Going back to Gottardo, assume there'd been a cash deposit (rather than a bid bond) which the TTC had been holding and it refused to return. (It shouldn't make a difference, of course, that it was a bid bond that the TTC claimed on, since there was finding that payment was due under the bond.) Assume Gottardo had sued the TTC arguing that the TTC would be unjustly enriched if it was permitted to keep the deposit. We have enrichment and corresponding deprivation. Is there a juristic reason for allowing the TTC to keep the money? If there is, what would it be? Saving money for the over-burdened TTC? As you said, it isn't clear what motivated the CA.
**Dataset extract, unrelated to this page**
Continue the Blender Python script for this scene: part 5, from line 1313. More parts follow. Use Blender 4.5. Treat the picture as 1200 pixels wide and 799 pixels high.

And, if we can make the argument that way, isn't another indication that unconscionability, whatever it means, is lurking somewhere in the background?

 

Regards,

David Cheifetz

----- Original Message -----
From: John Swan
Sent: Tuesday, September 13, 2005 9:15 AM
Subject: ODG: Mistakes in Tendering

I can understand and agree with David's anger at the Court of Appeal’s decision in Gottardo.

First, this is (at least) the second time this year in which the Court of Appeal has played fast and loose with a trial judge's findings of fact and done a bad job of justifying it. The other case is Amertek Inc. v. Canadian Commercial Corp. It is not clear to me what motivated the Court in each case.

Second, in dealing with the issues of Ron Engineering — one of the most dreadful decisions of the Supreme Court — it is important to notice what both the CCDC and the rules of the various Bid Depositaries provide. They provide that a contractor or subcontractor who makes a mistake can withdraw its bid but may not submit another. This solution is both fair and reasonable. The owner or general contractor cannot claim to have relied on the mistaken bid (except when the subcontractor’s bid is incorporated into the general contractor’s tender; see Northern Construction Co. Ltd. v. Gloge Heating & Plumbing Ltd. (1985), 27 D.L.R. (4th) 264, [1986] 2 W.W.R. 649) and denying relief for the tenderer‘s mistake simply gives the owner a windfall. It’s the pointlessness of that windfall in Ron Engineering, Gottardo and many other cases that is so upsetting. This fact was recognized by Kerans J.A. in Calgary v. Northern Construction Co. Division of Morrison- Knudsen Company Inc., [1986] 2 W.W.R. 426, 42 Alta. L.R. (2d) 1, 67 A.R. 95, 32 B.L.R. 81, aff'd, [1987] 2 S.C.R. 757, [1988] 2 W.W.R. 193, 56 Alta. L.R. (2d) 193.

When Estey J. in Ron Engineering was talking about maintaining the "integrity of the bidding process", he was doing all that he could to subvert it and to provide an incentive for an owner to seek to profit from a mistake made by a contractor when the owner had suffered no loss.

A large part of the tragedy of Ron Engineering is the fact that until the Supreme Court got its hands on the question, the courts of appeal, particularly the Ontario Court of Appeal, had been doing a very good job in working out fairly and sensibly how to deal with mistakes in tendering. The construction industry was aghast at the decision in Ron Engineering and could hardly believe that the Supreme Court could have been so unaware of what the industry did.

The result is, of course, that we have all the problems that one would expect from a dreadful decision, constant efforts of trial judges to reach fair results and no serious or coherent efforts from courts of appeal to undo the damage.

By the way, does anyone know what Iacobucci J. had in mind when he said that he wasn’t sure about the Contract A analysis of Ron Engineering in M.J.B. Enterprises? The problem with the result in Ron Engineering and Gottardo has nothing to do with the Contract A analysis, but everything with the courts’ blindness to sensible solutions to a common problem when there are readily available satisfactory models to choose from.

I disagree with David’s suggestion that some solution might lie in unconscionability: the problem is not that there is any unfairness in the transaction. The unfairness comes, as I have said, from the courts’ refusal to deal sensibly with a problem that really isn’t very hard to solve.